B) The employee has been working with the sponsoring employer since 2007, earning a salary of $60,000 in 2007, $70,000 in 2008, $80,000 in 2009, and $90,000 in 2010. The labor certification was filed 02/20/2007 with a proffered wage of $80,000. The employer paid a salary to the beneficiary equal to or exceeding the proffered wage in 2009 and 2010. Therefore, in 2007 and 2008, since the employer has not paid the proffered wage to the applicant, the employer must be able to show ability to pay the difference in the wage. In 2007, the employer must show at least $20,000 net profit or net current assets in their federal tax returns to show ability to pay wages. In 2008, the employer must show $10,000 net profit or net current assets to show ability to pay.

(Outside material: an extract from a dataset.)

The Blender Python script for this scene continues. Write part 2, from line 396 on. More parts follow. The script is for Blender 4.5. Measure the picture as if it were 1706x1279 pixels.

C) The employer sponsored a green card for a future employee who is not currently working with the company. The labor certification was filed in February 2008 with a proffered salary of $70,000. Then the applicant joined the employer in April 2009 and earned a salary of $50,000 in 2009 and $70,000 in 2010. Therefore, for 2008, the employer must show the full amount of $70,000 in their net profits or net current assets to show ability to pay wages. Then for 2009, the employer has to show only $20,000 net profits or net current assets to show ability to pay wages for 2009. For 2010, ability to pay wages has been met based on the salary paid.
D) The employer filed five green cards in 2009 for five employees. Each employee was being paid $60,000 and each green card had a salary of $75,000 as the proffered wage. Therefore, the employer must be able to show $75,000 [($75,000 - $60,000) * five employees] net profits or net current assets in the 2009 federal tax returns.